Petersfield town councillor and governor of Petersfield Infant School, George Watkinson, told The Herald: "Personally I do not understand where the district council has got its facts from. They seem to be at variance with what I have been told by the local education authority at the school's governors' meetings."
He said concern had been expressed about the lack of infant school places in Petersfield schools. "But we have been categorically told that there will not be a shortfall in infant schools.
"This is one of the reasons the infant school is still at the top of the list for funding to carry out rebuilding."
Mr Watkinson said he was also extremely concerned at the proposals for housing on the Causeway and their effect on traffic.
"With housing, two industrial estates, a school and a community centre on the Causeway the road is just not going to take all the traffic."

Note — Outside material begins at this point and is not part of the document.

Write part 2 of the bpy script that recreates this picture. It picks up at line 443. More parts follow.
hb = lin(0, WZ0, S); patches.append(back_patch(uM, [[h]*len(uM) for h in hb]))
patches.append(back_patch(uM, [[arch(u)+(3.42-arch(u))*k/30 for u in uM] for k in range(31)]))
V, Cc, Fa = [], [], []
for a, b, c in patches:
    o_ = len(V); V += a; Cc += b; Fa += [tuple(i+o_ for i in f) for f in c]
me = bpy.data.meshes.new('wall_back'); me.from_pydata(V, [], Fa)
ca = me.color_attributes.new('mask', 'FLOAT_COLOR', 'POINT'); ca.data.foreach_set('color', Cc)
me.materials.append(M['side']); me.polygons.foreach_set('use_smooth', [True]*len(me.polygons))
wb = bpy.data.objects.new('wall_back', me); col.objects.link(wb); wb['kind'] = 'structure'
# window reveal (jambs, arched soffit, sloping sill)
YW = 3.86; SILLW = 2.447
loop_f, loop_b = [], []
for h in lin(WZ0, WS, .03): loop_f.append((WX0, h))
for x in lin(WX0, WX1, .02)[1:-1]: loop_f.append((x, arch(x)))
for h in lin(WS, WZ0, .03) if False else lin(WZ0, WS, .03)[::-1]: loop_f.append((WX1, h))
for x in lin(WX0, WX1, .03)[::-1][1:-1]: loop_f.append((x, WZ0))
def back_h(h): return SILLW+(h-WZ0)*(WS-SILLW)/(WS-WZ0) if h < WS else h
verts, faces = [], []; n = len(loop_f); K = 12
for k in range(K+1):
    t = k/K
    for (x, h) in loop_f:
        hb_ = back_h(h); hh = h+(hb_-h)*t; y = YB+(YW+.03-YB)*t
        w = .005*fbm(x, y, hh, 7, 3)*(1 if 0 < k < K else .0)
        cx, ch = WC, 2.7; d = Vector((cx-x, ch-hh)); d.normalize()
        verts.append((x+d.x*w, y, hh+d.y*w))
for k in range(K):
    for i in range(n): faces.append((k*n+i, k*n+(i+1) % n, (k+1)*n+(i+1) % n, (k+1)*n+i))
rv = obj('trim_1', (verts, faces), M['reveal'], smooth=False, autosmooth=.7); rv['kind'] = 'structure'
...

He said although the plans would not move the shopping centre of Petersfield, they would "effectively move the town centre".
Mr Watkinson wanted to know why the town council- owned land at Barnfield and Heathfield Road had not been included in the local plan.
Petersfield Mayor John Crowhurst told The Herald he was horrified at plans for industrial development to the west of the Causeway.
"I am concerned about the access, the run-off from the development and the possible flooding of Borough Grove. Also, by expanding the development towards the A3 you are making a very nice pocket of land available to developers in the future for housing – land to the south the Forest View and land to the south of Larkham Road."
He said he believed Buckmore Farm should be earmarked for housing and not industrial use.
"We have to recognise that with the number of houses that we are being forced to build we have not got the land for industrial expansion. One has to be sacrificed for the other and we have to recognise that we are probably a dormitory town and work on that basis."
Resident of The Causeway, Paul Fletcher, has also raised strong objection to the plan for an industrial site.
He told The Herald this week: "Petersfield is going to be turned into another Basingstoke or Reading. Its charm at present is that it is a Hampshire market town and people are out to wreck it."
He said the plans were "unjustifiable, impractical and environmentally unsound".
Principal policy planner Alistair Speirs told The Herald there were environmental and community benefits from allocating one large site for housing in Petersfield such as the planning gain of a new primary school and the community hall.
He said other areas had been investigated but rejected because there were in important areas of countryside, the area of outstanding natural beauty, or did not meet the sustainability criteria.